When the tempest over Robert McDonnell’s thesis began, I didn’t think it would exceed the proverbial teapot. Now I’m beginning to wonder. In my wonderment is a lesson about how to identify the effects of campaign events.

The first lesson: here we are three weeks after the story broke, and only now is it possible to see a _potential_ effect. The lesson, in other words, is “wait.” Above I’ve taken Pollster’s graph, and made the smoothing more sensitive. You can see an inflection point around September 1, when story broke. Another way to look at this is to compare the margin between the two candidates in two sets of polls: those in August and the first week of September, when McDonnell’s average margin was about 10 points, and the polls taken after the first week of September, when McDonnell’s average margin was 4.5 points. The race does seem to be narrowing.

The narrowing isn’t necessarily due to McDonnell’s thesis, of course. However, some other evidence suggests that it might. This leads to a second lesson: identify _which groups_ are changing their minds.

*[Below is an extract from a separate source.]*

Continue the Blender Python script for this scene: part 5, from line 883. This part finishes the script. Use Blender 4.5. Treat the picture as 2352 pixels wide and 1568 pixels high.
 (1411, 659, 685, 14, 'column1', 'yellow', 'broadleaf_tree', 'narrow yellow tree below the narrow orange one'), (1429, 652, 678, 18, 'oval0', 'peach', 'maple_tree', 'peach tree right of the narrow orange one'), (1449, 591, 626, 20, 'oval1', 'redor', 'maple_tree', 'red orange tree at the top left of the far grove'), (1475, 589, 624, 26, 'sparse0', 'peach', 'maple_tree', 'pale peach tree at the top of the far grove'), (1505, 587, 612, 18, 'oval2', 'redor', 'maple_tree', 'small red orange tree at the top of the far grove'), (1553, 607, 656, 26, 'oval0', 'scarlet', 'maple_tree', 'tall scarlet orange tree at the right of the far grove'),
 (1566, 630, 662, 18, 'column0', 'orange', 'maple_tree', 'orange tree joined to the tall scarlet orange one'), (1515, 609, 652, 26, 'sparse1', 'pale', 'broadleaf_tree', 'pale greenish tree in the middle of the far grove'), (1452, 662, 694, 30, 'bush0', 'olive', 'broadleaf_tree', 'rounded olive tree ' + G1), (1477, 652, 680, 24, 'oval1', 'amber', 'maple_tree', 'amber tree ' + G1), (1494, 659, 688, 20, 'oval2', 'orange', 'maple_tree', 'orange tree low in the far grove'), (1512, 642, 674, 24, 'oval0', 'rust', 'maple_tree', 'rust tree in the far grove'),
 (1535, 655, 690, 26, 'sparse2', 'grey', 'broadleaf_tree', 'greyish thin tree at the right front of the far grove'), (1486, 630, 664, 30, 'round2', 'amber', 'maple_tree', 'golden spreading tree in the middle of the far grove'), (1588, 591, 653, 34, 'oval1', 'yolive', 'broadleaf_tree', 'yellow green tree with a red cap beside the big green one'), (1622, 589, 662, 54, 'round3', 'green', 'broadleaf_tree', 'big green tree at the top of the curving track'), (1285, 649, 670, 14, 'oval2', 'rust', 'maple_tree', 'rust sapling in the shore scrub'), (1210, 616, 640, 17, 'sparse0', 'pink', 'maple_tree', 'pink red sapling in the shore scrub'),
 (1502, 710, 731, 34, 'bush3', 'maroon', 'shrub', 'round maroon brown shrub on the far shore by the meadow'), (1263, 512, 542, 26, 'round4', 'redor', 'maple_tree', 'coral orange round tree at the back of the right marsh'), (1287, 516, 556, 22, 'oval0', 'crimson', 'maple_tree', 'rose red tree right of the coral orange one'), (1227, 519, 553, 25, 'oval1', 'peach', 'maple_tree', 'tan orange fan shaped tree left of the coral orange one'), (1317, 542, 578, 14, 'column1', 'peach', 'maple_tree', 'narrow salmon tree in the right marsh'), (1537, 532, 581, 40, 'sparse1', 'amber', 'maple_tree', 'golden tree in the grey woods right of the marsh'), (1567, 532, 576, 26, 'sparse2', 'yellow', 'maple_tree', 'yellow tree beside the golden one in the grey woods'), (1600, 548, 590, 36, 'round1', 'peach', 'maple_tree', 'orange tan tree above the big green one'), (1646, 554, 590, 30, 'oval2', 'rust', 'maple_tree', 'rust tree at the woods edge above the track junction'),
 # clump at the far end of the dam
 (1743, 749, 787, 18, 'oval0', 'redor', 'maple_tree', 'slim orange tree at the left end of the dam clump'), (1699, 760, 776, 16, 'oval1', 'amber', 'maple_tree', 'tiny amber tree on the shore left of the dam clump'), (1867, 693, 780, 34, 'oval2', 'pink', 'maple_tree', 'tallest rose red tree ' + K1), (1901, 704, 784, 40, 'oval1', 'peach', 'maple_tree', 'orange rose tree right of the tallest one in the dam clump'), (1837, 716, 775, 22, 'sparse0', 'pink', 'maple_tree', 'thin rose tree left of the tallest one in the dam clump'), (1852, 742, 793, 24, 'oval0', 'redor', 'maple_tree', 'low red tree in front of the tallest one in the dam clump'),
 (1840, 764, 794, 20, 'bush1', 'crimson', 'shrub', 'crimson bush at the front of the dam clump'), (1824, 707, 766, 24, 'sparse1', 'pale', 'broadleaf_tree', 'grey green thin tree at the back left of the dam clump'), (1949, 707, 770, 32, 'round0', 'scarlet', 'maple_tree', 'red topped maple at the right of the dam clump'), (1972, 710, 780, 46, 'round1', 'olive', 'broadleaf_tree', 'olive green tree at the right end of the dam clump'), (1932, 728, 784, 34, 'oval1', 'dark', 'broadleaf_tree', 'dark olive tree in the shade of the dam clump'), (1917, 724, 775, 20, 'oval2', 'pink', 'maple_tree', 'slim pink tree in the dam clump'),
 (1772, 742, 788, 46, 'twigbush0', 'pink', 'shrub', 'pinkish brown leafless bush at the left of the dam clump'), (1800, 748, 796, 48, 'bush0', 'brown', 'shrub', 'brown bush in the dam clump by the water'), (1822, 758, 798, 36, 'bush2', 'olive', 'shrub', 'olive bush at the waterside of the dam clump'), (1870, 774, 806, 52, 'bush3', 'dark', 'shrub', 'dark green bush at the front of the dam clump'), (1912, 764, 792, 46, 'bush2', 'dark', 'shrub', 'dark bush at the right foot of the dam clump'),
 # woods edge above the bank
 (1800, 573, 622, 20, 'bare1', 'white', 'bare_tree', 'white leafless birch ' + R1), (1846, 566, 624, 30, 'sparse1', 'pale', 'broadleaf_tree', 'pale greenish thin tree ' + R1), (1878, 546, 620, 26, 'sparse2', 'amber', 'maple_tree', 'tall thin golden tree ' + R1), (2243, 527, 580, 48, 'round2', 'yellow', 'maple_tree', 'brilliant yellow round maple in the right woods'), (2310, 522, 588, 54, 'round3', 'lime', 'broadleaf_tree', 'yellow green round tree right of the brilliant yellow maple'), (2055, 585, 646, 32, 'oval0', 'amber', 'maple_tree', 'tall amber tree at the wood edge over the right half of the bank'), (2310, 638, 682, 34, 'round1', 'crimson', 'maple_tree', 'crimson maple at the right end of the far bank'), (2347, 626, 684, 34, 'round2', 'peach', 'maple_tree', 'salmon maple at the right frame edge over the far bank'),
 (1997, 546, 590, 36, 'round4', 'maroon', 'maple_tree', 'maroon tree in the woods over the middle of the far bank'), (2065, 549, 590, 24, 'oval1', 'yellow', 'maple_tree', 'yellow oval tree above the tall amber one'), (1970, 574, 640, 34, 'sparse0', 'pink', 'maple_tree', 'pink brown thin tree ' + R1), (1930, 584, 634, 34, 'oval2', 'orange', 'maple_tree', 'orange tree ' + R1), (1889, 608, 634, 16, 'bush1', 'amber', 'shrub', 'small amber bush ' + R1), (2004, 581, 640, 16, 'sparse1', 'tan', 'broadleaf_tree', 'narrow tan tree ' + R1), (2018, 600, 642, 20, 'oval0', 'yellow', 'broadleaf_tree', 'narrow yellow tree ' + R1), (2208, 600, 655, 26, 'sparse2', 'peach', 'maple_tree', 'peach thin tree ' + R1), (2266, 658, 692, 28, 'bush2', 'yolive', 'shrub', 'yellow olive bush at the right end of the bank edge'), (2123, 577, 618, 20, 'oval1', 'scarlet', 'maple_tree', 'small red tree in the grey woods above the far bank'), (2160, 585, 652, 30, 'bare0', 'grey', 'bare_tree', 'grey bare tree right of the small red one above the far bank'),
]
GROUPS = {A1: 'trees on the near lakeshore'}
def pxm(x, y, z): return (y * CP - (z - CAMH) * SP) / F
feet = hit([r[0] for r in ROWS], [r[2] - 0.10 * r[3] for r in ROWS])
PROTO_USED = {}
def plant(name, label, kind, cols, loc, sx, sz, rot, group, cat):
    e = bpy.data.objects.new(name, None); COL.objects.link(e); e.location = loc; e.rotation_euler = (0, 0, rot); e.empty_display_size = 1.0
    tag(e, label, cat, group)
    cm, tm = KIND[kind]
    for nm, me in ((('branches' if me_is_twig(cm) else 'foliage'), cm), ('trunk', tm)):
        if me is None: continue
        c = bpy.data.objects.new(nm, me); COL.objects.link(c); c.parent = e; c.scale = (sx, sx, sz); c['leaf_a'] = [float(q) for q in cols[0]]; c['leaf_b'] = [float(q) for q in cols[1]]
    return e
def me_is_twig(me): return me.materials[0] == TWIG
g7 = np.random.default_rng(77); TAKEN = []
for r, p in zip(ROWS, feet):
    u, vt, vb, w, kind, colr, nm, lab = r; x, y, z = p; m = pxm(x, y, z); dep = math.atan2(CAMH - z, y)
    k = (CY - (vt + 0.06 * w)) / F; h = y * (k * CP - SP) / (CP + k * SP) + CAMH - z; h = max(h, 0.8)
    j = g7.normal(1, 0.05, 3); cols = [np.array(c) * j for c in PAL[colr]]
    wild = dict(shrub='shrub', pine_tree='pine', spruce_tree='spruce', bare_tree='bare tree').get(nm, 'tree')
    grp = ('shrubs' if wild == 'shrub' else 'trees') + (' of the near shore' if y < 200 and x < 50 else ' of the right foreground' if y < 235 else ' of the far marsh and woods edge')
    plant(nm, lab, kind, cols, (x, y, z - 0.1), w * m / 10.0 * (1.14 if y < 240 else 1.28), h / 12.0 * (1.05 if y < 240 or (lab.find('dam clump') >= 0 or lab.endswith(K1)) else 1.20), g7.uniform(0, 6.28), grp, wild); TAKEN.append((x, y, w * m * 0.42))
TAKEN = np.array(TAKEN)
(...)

Who is most likely to be turned off by conservative social attitudes, particularly with regard to gender rights and responsibilities? Probably swing voters who do not share these attitudes. And in today’s Washington Post, Anita Kumar and WaPo pollster Jon Cohen provide some evidence for this hypothesis. Compared to an August poll, the most recent WaPo poll found particularly significant losses for McDonnell among Northern Virginians and independent women.

The third lesson is: pin down the corollary attitudes that should be affected by the event in question. The Post did just that. (See here). Northern Virginians and independent women are more likely than other groups to identify McDonnell as “too conservative,” to say that his thesis makes them less likely to vote for him, and to oppose traditional gender roles.

Taken together, this evidence is still circumstantial, but it’s far better than what often exists amidst cable-newsy speculations about campaign effects.